• What this task involves: Quote every line below exactly as it reads.

• Given material:
● ● ● ● ● ● ●
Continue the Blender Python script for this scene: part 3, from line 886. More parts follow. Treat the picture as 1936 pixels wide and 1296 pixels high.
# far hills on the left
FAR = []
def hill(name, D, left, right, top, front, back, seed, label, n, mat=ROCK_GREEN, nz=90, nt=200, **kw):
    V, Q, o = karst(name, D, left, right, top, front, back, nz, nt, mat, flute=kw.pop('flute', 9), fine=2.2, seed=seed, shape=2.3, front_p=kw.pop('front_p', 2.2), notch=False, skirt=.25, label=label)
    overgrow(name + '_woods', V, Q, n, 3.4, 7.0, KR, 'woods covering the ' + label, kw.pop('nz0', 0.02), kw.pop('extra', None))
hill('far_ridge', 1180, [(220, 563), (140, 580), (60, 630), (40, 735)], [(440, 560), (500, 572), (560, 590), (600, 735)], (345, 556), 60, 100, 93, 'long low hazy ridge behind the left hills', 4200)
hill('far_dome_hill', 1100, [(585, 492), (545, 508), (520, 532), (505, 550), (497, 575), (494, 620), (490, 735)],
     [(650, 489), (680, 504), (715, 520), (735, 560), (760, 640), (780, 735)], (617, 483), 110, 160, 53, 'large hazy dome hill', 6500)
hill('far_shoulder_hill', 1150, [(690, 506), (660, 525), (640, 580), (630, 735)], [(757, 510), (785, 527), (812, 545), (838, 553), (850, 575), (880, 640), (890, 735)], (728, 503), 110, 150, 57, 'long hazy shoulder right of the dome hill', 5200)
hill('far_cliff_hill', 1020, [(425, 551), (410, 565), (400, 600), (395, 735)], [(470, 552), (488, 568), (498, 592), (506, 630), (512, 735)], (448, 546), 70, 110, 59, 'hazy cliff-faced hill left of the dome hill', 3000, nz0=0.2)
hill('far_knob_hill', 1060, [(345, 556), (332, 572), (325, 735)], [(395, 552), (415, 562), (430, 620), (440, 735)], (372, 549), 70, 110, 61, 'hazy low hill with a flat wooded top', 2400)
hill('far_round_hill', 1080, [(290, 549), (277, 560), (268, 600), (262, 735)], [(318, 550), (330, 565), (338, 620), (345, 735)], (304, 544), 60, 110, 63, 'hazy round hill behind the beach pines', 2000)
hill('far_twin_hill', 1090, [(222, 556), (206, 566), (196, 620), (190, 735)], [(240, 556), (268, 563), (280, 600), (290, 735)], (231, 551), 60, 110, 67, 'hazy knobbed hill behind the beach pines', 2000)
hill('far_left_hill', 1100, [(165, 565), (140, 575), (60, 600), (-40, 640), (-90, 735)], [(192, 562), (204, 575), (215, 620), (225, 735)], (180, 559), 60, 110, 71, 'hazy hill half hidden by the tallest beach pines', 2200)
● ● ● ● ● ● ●
• Finished answer:
Continue the Blender Python script for this scene: part 3, from line 886. More parts follow. Treat the picture as 1936 pixels wide and 1296 pixels high.
# far hills on the left
FAR = []
def hill(name, D, left, right, top, front, back, seed, label, n, mat=ROCK_GREEN, nz=90, nt=200, **kw):
    V, Q, o = karst(name, D, left, right, top, front, back, nz, nt, mat, flute=kw.pop('flute', 9), fine=2.2, seed=seed, shape=2.3, front_p=kw.pop('front_p', 2.2), notch=False, skirt=.25, label=label)
    overgrow(name + '_woods', V, Q, n, 3.4, 7.0, KR, 'woods covering the ' + label, kw.pop('nz0', 0.02), kw.pop('extra', None))
hill('far_ridge', 1180, [(220, 563), (140, 580), (60, 630), (40, 735)], [(440, 560), (500, 572), (560, 590), (600, 735)], (345, 556), 60, 100, 93, 'long low hazy ridge behind the left hills', 4200)
hill('far_dome_hill', 1100, [(585, 492), (545, 508), (520, 532), (505, 550), (497, 575), (494, 620), (490, 735)],
     [(650, 489), (680, 504), (715, 520), (735, 560), (760, 640), (780, 735)], (617, 483), 110, 160, 53, 'large hazy dome hill', 6500)
hill('far_shoulder_hill', 1150, [(690, 506), (660, 525), (640, 580), (630, 735)], [(757, 510), (785, 527), (812, 545), (838, 553), (850, 575), (880, 640), (890, 735)], (728, 503), 110, 150, 57, 'long hazy shoulder right of the dome hill', 5200)
hill('far_cliff_hill', 1020, [(425, 551), (410, 565), (400, 600), (395, 735)], [(470, 552), (488, 568), (498, 592), (506, 630), (512, 735)], (448, 546), 70, 110, 59, 'hazy cliff-faced hill left of the dome hill', 3000, nz0=0.2)
hill('far_knob_hill', 1060, [(345, 556), (332, 572), (325, 735)], [(395, 552), (415, 562), (430, 620), (440, 735)], (372, 549), 70, 110, 61, 'hazy low hill with a flat wooded top', 2400)
hill('far_round_hill', 1080, [(290, 549), (277, 560), (268, 600), (262, 735)], [(318, 550), (330, 565), (338, 620), (345, 735)], (304, 544), 60, 110, 63, 'hazy round hill behind the beach pines', 2000)
hill('far_twin_hill', 1090, [(222, 556), (206, 566), (196, 620), (190, 735)], [(240, 556), (268, 563), (280, 600), (290, 735)], (231, 551), 60, 110, 67, 'hazy knobbed hill behind the beach pines', 2000)
hill('far_left_hill', 1100, [(165, 565), (140, 575), (60, 600), (-40, 640), (-90, 735)], [(192, 562), (204, 575), (215, 620), (225, 735)], (180, 559), 60, 110, 71, 'hazy hill half hidden by the tallest beach pines', 2200)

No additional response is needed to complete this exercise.